Does this mean no more little johny jokes?

Nope. Eighteen thou when he bought it. He had just started as a rebuilder and thought it would be a good deal. The dead guy had sat in the car for two or three days in summer and the smell in the car, even after a complete upholstery and carpet replacement, was unbearable. It seems that the inner surface of the fiberglass had absorbed the odor and would not let go. I remember seeing the car at his shop and asking about it. He gave me the key and offered me a test drive. I got as far as sitting in the driver’s seat and that was enough.

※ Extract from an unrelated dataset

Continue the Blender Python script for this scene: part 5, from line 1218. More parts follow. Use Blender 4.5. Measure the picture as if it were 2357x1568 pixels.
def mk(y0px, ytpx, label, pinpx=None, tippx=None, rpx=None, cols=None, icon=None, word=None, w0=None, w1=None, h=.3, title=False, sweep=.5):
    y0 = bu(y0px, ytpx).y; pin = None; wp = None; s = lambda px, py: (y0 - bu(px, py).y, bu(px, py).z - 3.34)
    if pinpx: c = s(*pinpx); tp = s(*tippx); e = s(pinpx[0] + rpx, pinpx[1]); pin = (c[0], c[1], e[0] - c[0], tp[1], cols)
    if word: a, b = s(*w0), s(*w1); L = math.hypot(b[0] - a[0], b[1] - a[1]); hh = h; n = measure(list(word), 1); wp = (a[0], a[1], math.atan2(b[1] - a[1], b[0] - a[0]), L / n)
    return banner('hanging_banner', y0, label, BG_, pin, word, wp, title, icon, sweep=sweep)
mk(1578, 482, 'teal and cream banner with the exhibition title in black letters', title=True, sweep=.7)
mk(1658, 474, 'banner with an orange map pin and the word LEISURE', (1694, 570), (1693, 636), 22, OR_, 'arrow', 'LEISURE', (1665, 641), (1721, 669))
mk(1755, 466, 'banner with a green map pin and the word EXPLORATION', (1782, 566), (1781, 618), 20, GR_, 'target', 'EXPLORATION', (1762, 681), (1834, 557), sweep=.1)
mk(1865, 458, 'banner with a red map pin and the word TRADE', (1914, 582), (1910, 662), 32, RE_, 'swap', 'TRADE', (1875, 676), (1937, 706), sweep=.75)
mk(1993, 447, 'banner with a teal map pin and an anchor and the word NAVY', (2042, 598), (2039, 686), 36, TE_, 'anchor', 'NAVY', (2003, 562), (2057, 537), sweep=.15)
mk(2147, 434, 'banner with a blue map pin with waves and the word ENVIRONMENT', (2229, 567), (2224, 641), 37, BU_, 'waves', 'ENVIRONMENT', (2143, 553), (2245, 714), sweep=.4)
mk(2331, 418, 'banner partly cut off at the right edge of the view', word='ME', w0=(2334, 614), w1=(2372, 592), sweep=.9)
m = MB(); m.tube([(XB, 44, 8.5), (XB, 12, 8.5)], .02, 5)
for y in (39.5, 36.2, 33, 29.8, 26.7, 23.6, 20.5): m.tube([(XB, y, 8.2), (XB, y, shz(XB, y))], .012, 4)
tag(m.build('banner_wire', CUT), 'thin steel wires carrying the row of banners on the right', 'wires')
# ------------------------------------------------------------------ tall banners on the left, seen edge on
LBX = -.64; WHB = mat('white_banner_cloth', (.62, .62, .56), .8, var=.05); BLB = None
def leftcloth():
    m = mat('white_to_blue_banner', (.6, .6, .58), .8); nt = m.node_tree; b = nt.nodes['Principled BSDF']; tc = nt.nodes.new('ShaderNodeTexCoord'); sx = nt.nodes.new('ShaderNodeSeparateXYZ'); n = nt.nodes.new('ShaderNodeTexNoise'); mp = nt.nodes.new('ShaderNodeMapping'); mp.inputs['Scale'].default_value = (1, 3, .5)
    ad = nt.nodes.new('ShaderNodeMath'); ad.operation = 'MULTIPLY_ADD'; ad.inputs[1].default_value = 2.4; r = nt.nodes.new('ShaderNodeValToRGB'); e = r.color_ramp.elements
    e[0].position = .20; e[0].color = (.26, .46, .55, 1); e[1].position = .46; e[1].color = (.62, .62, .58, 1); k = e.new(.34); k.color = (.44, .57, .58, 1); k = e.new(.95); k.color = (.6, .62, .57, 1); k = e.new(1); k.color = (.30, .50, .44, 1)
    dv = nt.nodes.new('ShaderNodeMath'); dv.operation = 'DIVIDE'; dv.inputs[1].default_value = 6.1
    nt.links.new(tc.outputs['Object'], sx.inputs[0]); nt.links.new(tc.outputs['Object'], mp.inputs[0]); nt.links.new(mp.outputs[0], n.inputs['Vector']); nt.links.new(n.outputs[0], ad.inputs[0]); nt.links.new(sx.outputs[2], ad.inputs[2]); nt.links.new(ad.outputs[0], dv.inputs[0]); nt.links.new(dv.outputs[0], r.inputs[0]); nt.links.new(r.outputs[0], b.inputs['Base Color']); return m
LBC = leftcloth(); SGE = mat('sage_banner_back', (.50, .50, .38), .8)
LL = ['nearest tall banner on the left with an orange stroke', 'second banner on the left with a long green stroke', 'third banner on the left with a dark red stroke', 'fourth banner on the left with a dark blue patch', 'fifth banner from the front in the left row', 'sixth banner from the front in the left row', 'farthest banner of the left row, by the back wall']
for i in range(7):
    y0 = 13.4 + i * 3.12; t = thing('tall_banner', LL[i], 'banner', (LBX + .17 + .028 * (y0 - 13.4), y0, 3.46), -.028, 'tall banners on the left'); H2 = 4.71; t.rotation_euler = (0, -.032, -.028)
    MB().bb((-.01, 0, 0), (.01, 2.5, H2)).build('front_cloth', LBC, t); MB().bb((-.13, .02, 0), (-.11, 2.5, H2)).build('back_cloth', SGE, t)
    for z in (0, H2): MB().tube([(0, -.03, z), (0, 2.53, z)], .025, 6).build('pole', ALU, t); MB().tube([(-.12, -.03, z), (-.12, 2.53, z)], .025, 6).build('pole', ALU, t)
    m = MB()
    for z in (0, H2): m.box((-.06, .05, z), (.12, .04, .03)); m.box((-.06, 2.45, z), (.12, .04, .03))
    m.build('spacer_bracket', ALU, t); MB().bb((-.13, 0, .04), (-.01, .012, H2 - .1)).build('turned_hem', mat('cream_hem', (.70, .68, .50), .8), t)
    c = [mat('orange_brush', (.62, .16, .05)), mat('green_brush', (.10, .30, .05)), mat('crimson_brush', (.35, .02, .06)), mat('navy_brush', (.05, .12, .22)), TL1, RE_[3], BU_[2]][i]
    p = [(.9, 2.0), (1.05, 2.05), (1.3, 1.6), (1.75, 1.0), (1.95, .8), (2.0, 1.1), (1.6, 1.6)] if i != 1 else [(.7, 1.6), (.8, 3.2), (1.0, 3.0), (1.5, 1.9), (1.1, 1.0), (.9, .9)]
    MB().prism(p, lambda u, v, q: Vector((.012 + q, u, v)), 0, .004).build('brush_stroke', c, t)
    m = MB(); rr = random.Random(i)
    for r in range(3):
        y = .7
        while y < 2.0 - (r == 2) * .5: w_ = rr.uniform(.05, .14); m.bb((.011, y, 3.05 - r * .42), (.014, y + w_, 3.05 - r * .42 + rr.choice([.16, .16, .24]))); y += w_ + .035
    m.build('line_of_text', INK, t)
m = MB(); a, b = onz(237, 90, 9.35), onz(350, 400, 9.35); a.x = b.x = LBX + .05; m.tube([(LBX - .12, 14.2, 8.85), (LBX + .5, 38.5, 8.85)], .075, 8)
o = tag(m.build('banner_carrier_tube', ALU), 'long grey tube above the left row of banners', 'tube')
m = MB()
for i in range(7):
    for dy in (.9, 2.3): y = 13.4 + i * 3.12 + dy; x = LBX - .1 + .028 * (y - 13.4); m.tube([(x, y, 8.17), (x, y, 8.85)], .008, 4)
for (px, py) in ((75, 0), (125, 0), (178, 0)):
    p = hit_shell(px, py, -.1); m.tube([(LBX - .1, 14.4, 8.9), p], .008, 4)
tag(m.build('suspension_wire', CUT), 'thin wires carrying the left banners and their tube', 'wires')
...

It seems to be a rule of thumb for rebuilders that cars that have held a dead body in the summer are only good for parts, apparently for good reason.

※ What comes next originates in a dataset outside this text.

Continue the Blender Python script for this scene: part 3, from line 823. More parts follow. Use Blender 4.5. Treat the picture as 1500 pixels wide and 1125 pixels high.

This was back in about '95 or '96. Of course, ZR-1 engines are worth more now than they were then but sixteen thou was about right.

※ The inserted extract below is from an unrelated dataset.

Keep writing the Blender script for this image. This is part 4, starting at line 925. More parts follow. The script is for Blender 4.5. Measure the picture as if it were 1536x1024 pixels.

My cleaning service is called “Crime Scene Clean-up” (not the same one in that link) and they are sometimes cancelling because, you know, there was some double homicide and they have to remove the spleen from the ATM machine, or something like that.

NPR had a story recently about a company in Seattle that specializes in crime scene clean-up. The company’s name is BioClean. They said that they staarted the business because they found out that it was usually up to the relatives and friends to clean-up after a suicide or murder.

Here’s the link to the segment (it requires Realplayer to play): http://www.npr.org/ramfiles/atc/20010516.atc.08.ram

I just read a book called Other Peoples’ Dirt by Louise Rafkin. She had worked as a cleaning woman for a long time, and the book is about her experiences and other peoples’ experiences cleaning other peoples’ dirt.

She devotes one chapter to a woman who specializes in this type of crime-scene clean up. It is a fascinating read, and I’d highly recommend it if you are interested in the details of how a professional crime-scene cleaner works.

[disclaimer]
This comes from my brother who is fairly well versed in Japanese culture (still with my brother you never know)
[/disclaimer]

In Japan where suicide by throwing oneself into the path of oncoming commuter trains is not unheard of

it is policy to charge the family of the deceased for both the cleanup and the lost time of the railway facility.

According to a Reuters report I have on file here, East Japan Railway Co. reported 212 suicides at its stations in 1999. I can see how they’d get irritated.

[hijack]The reason I filed it is that the article describes one of their countermeasures that was being implemented: full-size mirrors opposite platforms. A spokesman for the company said, “Specialists say it makes it difficult for a person to jump if they think someone is looking, say from the opposite platform.” He went on (I swear! It’s in the article!), “We hope that by putting up these big mirrors, people will reflect before acting.” :slight_smile: [/hijack]

I heard that NPR segment when it first ran. It’s fascinating, expecially because the women who run it just sound so normal, and they look at it as doing a good deed, almost.

My BIL had an accident that resulted in a lot of blood being all over his room. My MIL had to hire a special cleaning service that could handle blood. Ugh.

After years of bad health, my friend’s dad comitted suicide with a shotgun in the garage.

After the investigation was over, my friend cleaned up… and the task did him no good emotionally, to put it mildly.

Director Errol Morris included a segment in his TV series “First Person” on a woman who runs a crime scene cleanup service. I poked around IMDB but couldn’t find the specifics on the particular episode, though. Sorry. It may be one of the other videos previously referenced here.

As for the smelly death car, Snopes says it has the stink of the Urban Legend all over it.